Quanto a nós não correspondia à verdade, pois esta greve tinha assegurado o acordo de convénios sindicais, com que a partir daí os editores já não podiam entabular negociações ou lutas com sindicatos isolados. Assim, como uma vasta gama de benefícios sociais que os trabalhadores obtiveram, como compensações e pensões. Por sua vez, os editores obtinham o direito, ampliado, de utilizar a composição automatizada através do ordenador. Nos quatro anos seguintes, os tipógrafos de Nova Iorque fizeram mais duas greves em luta pelo respeito dos compromissos assumidos5. Passados doze anos da mecanização computorizada e das suas influências sociais na Tipografia, o salto para a computação total estava a ser rápido. A computação viria a modificar radicalmente a Tipografia convencional, do chumbo e seus métodos de trabalho, pela automatização das salas de composição, através da fotocomposição. Novamente nos EUA, em Julho de 1974, o Sindicato dos Tipógrafos promove uma greve em defesa dos seus associados e chega a acordo com os dois maiores diários de Nova Iorque, New York Times e Daily News, o qual garante emprego, durante onze anos, aumentos imediatos de quarenta dólares semanais ou a preferência de reforma com bónus de dois mil e quinhentos dólares e ainda a decisão do número de trabalhadores necessários ao novo equipamento.
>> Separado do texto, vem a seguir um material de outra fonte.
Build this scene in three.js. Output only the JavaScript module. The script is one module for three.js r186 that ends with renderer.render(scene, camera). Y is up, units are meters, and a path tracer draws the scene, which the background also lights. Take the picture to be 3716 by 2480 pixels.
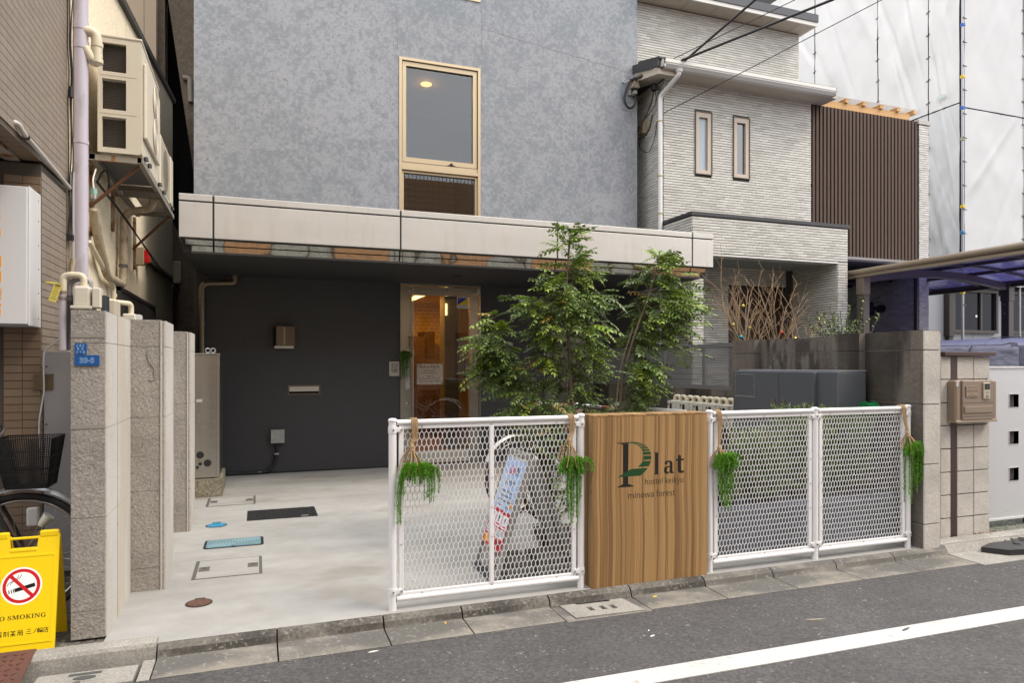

Logo de seguida, 9 de Fevereiro de 1978, na República Federal da Alemanha, o Sindicato das Artes Gráficas decreta uma greve que paralisa vinte e um jornais diários, queixando-se os seus profissionais que com as novas tecnologias trabalhavam o dobro pelo que exigiam uma revisão de fundo no contrato laboral. Em 10 de Agosto de 1978 os principais jornais de Nova Iorque estão novamente em greve, pela garantia dos compromissos assumidos, que à data não estavam a ser cumpridos. É a vez dos ingleses, em Julho de 1983: os tipógrafos exigindo melhores salários deixam o principal meio de informação económico, o diário Financial Times sete semanas sem sair à rua, provocando um abalo na City. Segue-se em Setembro de 1985, o período Robert Maxwell, com onze dias de greve no Daily Mirror, que após negociações com o Sindicato Nacional dos Tipógrafos o jornal volta a publicar-se com o acordo de transferência de cerca de trezentos empregados para outras publicações do grupo. E,
entre
nós,
como
foi
este
período
da
computorização
através
da
fotocomposição? A nível das empresas editoras clássicas, já instaladas e credenciadas no mercado, foram reciclando os seus profissionais, pois só assim poderiam manter o nível de qualidade nos trabalhos.